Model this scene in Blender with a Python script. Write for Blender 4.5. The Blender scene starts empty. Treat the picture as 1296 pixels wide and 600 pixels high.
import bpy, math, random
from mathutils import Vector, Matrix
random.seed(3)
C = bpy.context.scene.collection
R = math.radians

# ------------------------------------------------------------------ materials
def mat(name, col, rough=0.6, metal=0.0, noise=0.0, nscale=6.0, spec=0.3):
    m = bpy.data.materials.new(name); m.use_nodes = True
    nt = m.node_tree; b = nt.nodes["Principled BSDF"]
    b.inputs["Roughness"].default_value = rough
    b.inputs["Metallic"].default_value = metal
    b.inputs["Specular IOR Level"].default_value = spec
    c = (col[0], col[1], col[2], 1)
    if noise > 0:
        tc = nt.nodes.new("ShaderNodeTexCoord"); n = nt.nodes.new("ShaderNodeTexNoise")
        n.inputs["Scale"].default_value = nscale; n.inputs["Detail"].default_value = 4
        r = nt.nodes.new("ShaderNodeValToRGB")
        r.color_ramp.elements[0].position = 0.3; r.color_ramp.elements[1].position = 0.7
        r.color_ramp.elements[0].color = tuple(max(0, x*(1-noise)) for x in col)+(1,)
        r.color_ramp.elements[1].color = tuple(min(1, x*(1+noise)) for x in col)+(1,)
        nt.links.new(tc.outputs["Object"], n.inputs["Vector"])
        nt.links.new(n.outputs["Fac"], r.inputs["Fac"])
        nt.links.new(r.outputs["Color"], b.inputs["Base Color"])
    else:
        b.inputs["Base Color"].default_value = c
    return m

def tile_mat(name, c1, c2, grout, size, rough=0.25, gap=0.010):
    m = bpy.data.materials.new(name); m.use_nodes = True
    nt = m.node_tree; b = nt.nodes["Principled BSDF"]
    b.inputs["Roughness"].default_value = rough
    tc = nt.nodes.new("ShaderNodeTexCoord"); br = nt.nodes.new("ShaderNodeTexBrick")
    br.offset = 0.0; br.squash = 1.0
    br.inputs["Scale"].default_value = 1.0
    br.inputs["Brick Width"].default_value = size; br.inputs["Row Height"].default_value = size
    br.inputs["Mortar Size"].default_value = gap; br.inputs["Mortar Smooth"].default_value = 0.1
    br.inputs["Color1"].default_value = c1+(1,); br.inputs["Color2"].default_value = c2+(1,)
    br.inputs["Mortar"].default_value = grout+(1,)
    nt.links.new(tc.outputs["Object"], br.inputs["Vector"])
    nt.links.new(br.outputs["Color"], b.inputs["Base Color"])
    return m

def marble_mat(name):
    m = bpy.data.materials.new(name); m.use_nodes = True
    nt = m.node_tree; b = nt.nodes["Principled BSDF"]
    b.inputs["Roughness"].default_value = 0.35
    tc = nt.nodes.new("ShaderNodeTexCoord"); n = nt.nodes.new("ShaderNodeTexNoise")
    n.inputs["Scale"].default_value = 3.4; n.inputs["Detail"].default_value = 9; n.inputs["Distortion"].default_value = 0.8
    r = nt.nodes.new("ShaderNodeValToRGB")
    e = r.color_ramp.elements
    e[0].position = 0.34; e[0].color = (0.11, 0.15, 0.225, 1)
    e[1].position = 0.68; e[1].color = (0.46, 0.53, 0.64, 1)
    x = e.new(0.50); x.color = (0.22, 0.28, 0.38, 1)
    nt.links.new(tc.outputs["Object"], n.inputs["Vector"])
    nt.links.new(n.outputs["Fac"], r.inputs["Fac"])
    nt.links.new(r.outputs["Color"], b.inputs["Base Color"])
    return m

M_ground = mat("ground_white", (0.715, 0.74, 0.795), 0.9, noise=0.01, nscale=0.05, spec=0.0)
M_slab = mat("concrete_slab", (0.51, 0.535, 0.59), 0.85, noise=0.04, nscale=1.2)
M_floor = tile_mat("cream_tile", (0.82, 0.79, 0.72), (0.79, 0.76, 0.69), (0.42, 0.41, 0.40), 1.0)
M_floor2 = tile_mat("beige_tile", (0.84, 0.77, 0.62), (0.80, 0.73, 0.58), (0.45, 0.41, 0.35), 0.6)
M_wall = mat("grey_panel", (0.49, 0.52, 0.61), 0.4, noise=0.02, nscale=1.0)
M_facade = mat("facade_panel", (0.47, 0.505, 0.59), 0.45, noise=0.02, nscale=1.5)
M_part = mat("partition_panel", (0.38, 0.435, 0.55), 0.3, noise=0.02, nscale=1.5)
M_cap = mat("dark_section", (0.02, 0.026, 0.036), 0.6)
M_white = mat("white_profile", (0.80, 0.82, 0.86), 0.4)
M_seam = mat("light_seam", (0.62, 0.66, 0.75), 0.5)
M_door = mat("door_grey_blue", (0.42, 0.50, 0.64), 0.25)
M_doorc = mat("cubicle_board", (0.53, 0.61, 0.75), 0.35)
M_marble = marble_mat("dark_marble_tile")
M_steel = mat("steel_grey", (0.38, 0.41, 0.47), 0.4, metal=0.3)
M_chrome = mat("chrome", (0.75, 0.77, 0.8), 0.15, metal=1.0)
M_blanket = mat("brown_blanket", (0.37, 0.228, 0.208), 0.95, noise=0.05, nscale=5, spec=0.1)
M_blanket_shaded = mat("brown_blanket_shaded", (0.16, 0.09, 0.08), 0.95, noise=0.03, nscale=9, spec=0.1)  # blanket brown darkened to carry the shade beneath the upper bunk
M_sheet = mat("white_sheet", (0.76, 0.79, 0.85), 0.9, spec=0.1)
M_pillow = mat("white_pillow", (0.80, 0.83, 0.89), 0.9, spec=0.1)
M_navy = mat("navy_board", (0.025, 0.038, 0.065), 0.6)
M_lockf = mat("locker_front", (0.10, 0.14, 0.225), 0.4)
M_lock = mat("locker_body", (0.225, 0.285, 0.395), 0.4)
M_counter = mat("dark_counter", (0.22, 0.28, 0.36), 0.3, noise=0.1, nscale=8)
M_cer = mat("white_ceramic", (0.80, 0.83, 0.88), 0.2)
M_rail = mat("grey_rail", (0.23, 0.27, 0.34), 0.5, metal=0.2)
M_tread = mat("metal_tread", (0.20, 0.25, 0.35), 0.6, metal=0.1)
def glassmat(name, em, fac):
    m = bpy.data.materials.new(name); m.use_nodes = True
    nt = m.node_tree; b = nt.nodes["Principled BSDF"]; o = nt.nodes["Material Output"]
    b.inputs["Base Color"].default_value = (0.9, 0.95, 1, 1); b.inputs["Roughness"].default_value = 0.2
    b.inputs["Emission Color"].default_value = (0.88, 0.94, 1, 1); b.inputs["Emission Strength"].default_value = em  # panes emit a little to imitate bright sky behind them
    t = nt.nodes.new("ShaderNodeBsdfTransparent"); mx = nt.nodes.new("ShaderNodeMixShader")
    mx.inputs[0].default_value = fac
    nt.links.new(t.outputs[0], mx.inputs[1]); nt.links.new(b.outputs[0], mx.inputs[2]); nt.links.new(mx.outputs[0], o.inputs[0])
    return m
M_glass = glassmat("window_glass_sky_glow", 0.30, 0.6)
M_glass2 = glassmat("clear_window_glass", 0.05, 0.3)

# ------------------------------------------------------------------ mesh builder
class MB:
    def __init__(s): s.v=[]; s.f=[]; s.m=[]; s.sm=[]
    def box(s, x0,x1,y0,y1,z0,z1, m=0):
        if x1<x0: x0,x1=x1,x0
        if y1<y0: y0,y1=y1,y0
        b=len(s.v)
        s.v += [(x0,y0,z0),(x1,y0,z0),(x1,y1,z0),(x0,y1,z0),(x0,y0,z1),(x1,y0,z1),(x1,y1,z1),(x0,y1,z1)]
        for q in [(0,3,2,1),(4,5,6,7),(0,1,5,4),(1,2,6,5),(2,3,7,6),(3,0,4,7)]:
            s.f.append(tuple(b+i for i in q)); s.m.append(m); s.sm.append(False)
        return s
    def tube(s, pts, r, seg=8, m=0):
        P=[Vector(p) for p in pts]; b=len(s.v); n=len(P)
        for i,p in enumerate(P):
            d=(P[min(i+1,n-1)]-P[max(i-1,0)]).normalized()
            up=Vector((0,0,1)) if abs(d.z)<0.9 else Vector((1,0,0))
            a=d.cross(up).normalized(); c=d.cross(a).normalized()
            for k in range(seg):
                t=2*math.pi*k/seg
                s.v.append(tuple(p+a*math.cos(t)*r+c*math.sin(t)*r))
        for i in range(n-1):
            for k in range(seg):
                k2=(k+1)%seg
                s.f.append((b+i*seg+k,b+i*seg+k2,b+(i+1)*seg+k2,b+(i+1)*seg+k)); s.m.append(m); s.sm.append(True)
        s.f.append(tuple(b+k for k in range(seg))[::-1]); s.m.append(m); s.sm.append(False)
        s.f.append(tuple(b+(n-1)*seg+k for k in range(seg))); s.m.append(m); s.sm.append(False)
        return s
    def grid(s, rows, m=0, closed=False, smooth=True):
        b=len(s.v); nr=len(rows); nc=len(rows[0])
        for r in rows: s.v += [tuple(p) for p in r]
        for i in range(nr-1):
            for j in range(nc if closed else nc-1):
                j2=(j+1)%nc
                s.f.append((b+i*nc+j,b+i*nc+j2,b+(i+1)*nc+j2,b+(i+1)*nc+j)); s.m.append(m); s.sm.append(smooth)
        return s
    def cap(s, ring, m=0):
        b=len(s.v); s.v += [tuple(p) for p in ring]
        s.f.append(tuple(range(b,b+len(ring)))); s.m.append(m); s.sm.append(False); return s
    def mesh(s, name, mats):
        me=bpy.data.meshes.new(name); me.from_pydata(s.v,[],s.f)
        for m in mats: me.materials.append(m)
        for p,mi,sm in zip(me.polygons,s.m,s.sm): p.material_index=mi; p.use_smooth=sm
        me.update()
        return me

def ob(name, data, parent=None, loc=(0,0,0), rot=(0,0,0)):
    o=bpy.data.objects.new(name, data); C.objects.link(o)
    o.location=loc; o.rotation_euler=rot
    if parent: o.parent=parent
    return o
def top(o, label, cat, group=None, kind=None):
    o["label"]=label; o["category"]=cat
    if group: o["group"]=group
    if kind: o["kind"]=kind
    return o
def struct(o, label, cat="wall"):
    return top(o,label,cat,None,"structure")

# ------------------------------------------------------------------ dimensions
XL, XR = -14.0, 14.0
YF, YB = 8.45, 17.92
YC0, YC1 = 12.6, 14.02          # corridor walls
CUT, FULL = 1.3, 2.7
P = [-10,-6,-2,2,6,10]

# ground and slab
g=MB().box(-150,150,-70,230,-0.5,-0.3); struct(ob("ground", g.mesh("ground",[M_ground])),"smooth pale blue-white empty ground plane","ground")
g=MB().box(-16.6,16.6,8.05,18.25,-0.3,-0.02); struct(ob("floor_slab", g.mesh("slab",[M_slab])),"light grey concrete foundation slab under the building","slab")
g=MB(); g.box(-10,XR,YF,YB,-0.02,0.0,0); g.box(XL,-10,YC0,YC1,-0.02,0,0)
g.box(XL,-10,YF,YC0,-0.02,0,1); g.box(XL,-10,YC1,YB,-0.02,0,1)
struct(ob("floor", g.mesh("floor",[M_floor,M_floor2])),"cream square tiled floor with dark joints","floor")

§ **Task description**
Print, please, the lines from the first line of the material through the line that contains "R = math.radians", exactly as written and with nothing added.

§ **Worked solution**
Model this scene in Blender with a Python script. Write for Blender 4.5. The Blender scene starts empty. Treat the picture as 1296 pixels wide and 600 pixels high.
import bpy, math, random
from mathutils import Vector, Matrix
random.seed(3)
C = bpy.context.scene.collection
R = math.radians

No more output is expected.